Readers of Jere D. James' books know to leave the entire night free. James has a knack for seizing and holding one's attention from the first page to the last. And that's the worst thing about these historical novels - they are impossible to put down.

Thursday, July 2, 2015

An Editing Kind of Summer

I'd rather be riding my mule than editing!
I don't normally do a lot of editing. I don't like that task  at all. It's very tedious work if it's done correctly, and alas, I see by what's in print nowadays that most of the time it's not done correctly - or done at all in some cases. Even some of the "big" houses have gotten a bit lazy when it comes to editing.

Paula Silici, Editor
The chief editor for Moonlight Mesa, Paula Silici, does a fantastic job of editing, and she is a ruthless stickler when it comes to passive voice, point of view shifts, etc.

We've used another editor who ignores everything except for errors with "lie" and "lay." None of us can seem to keep that straight.

We have a (an?) historical editor who does a good job when I can get him to actually sit down and research for us. 

And then there's acquisitions editor Ben who helps out, and finally there's me, or maybe I should say  there's I. ??

Two massive projects are currently sitting in my computer. The first is a rowing book...The Old Folks in the Boat. After hours of tearing out sentences and whole paragraphs because they provided just TOO MUCH irrelevant technical information, the book is now too short for our likes, so back it goes to the author who now must spend more time developing and fleshing out what remains or come up with reader-friendly information, and hurriedly, as the book is scheduled for a January release. We've already made arrangements for the book to be released at the Seattle Boat Show - we've taken pre-orders - we're working on ads. This isn't normally the way things are done, I'd like to add. Not to mention I have yet to find a photographer who is willing to get up to the lake at 6:00 a.m. for a cover shoot.

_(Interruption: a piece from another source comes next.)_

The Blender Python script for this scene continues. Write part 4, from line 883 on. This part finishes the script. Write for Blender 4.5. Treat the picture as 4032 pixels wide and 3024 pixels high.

The second project, Jere D. James' western (his 7th book for us) needs, as usual, extensive editing and rewriting. And, of course, we need it done by November. Getting Jere to sit down and rewrite is extraordinarily difficult and, as of right now, finding the author is impossible. If Jere's books did not sell so well, I might wash my hands of these projects.

The problem with editing, is that the editor has to be very careful not to change the author's voice. I try to make as few, as few changes as possible for this reason. In fact, if a manuscript needs a lot of editing, we no longer accept it. Authors get frustrated and angry about corrections being made to the creation that they think is perfect.  Passive voice, point of view shifts, sloppy or boring sentence structure are just not acceptable, however. When I have to start making those corrections, too often the author's voice is lost...and sometimes that's just fine and dandy. We end up practically rewriting the book. We just won't spend our time doing this anymore, nor will Paula.

The argument is that the "average" reader doesn't recognize these writing sins, so it's not necessary to correct them. I have news for anyone who believes this. Our demographic is 50+ and educated. Granted a person may not technically know what point of view shifts are, but they easily recognize when it's hard to keep track of who's thinking what. Passive voice puts people to sleep.

Winner of the Tony Hillerman Best
Fiction Award for 2014 and 1st Place in the
Arizona Authors Literary Contest.
Probably the moral of all this whining is that serious writers really should  consider having their manuscripts "professionally" edited before submission if they want a shot at publication. The less time and money I, or any other publisher for that matter,  have to spend getting a manuscript ready, the better! Remember, everybody writes books nowadays, so make yours stand out by having it polished to perfection.

We've been very fortunate in that J.R. Sanders' books were practically perfect upon submission (Some Gave All  and The Littlest Wrangler). Lee Anderson's book, Developing the Art of Equine Communication,  needed only minor corrections. A Way in the Wilderness  was near perfect, as was Getting a Handle on Herpes. Robert Walton's Dawn Drums  also was near perfect with only minor tweaks needed. So, it can be done.

Now I just wish someone was around to edit this blog!